Bit by Bit the Truth Dawns on Them...

Over at National Review's The Corner, Rich Lowry, who the the last few months has been teetering back and forth on the edge of realizing what a truly disastrous President George W. Bush has been, both for the GOP and the Republic, finally admits what should have been blindingly obvious three years ago:

I believe there is no way a liberal Democratic administration would have been able, in the post-9/11 environment, to run-down and over-stretch the U.S. military the way the Bush administration has by giving it ambitious missions without significant new resources and manpower. This is very much a Nixon-to-China kind of phenomenon, because a liberal wouldn't have won the acquiescence of the Right to such a thing. But Bush has mostly gotten it—and, moreover, conservative audiences still give Rumsfeld standing ovations!

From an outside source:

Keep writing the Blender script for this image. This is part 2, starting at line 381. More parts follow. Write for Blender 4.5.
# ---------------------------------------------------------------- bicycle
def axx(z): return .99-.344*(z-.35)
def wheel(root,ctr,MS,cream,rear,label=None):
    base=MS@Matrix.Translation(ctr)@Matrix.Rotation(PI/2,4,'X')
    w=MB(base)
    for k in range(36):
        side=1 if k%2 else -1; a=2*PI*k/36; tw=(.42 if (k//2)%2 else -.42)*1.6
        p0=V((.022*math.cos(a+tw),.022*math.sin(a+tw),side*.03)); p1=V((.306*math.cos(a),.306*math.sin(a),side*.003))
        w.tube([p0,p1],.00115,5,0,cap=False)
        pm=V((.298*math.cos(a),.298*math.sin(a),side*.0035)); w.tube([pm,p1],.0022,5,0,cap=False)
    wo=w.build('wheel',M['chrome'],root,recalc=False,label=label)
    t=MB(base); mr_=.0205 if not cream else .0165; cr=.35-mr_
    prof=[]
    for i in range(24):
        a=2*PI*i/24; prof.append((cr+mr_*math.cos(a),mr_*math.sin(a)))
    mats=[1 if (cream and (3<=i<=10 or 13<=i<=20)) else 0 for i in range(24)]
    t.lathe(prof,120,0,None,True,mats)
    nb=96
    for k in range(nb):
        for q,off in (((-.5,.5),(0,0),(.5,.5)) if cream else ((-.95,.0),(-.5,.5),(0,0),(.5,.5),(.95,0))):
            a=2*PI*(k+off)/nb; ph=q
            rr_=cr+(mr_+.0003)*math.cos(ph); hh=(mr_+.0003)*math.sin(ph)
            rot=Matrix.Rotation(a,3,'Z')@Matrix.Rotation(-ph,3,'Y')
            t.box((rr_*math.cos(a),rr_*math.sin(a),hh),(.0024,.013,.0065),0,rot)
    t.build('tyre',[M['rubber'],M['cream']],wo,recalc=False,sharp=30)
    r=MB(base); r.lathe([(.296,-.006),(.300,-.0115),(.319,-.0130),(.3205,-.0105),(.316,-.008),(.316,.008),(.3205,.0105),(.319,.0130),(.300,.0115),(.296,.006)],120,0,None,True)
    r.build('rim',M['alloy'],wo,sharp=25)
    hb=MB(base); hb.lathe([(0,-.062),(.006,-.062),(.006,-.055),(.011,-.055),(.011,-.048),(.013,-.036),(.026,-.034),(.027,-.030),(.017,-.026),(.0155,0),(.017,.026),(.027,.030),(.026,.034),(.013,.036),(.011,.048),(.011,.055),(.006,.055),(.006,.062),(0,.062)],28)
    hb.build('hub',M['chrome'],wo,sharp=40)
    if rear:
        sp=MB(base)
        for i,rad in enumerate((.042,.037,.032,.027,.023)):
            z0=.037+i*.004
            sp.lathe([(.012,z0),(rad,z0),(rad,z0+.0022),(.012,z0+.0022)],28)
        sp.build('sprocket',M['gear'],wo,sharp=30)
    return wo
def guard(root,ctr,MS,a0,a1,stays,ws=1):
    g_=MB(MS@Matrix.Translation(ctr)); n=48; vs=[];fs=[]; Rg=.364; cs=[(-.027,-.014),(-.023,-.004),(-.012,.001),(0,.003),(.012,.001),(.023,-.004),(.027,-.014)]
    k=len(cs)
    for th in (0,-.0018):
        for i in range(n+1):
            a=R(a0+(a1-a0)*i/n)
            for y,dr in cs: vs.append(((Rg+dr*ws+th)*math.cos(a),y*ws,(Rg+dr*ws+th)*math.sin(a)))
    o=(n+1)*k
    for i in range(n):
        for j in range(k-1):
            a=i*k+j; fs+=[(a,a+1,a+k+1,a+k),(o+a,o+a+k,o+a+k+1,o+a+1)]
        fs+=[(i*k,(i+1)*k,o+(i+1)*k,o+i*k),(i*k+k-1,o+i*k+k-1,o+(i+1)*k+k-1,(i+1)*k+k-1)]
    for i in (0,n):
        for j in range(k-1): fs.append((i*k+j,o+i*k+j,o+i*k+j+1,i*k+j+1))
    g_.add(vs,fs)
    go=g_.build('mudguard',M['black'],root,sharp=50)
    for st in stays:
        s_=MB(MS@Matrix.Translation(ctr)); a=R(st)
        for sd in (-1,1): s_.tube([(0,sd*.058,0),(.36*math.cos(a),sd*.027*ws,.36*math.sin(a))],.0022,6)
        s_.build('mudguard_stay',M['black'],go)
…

Lowry then quotes extensively from a Washington Post article that reports that the army and marine corps feel that they are overstretched and will shortly ask for large increases in manpower and equipment. According to the article, any notion of sending significantly (50,000+) more US forces to Iraq is pure fantasy since the US doesn't have the forces available. Why? Because the Bush administration made no effort to increase the number of available soldiers, even as it drastically increased US military commitments in the Middle East.

According to Army Gen. John P. Abizaid, the top U.S. commander for the Middle East, the Army and Marine Corps today cannot sustain even a modest increase of 20,000 troops in Iraq. U.S. commanders for Afghanistan have asked for more troops but have not received them, noted the Iraq Study Group report, which called it "critical" for the United States to provide more military support for Afghanistan...

...The U.S. military today could cobble together two or three divisions in an emergency — compared with as many as six in 2001 — not enough to carry out major operations such as overthrowing the Iranian government. "That's the kind of extreme scenario that could cripple us," said Michael E. O'Hanlon, a military expert at the Brookings Institution.

The invasion of Iran that the neoconservatives are so desperate to draw the US into would be a catastrophe that could easily break the US military. Not that the neocons actually care about the US military, or much about the US for that matter. So much better for other people to be martyred while pursuing their ideological universalism.

The question that Lowry doesn't ask is what price should the Bush administration pay for its shocking lack of competence and foresight? Or, better still, what price should conservatives and GOP leaders force the administration pay?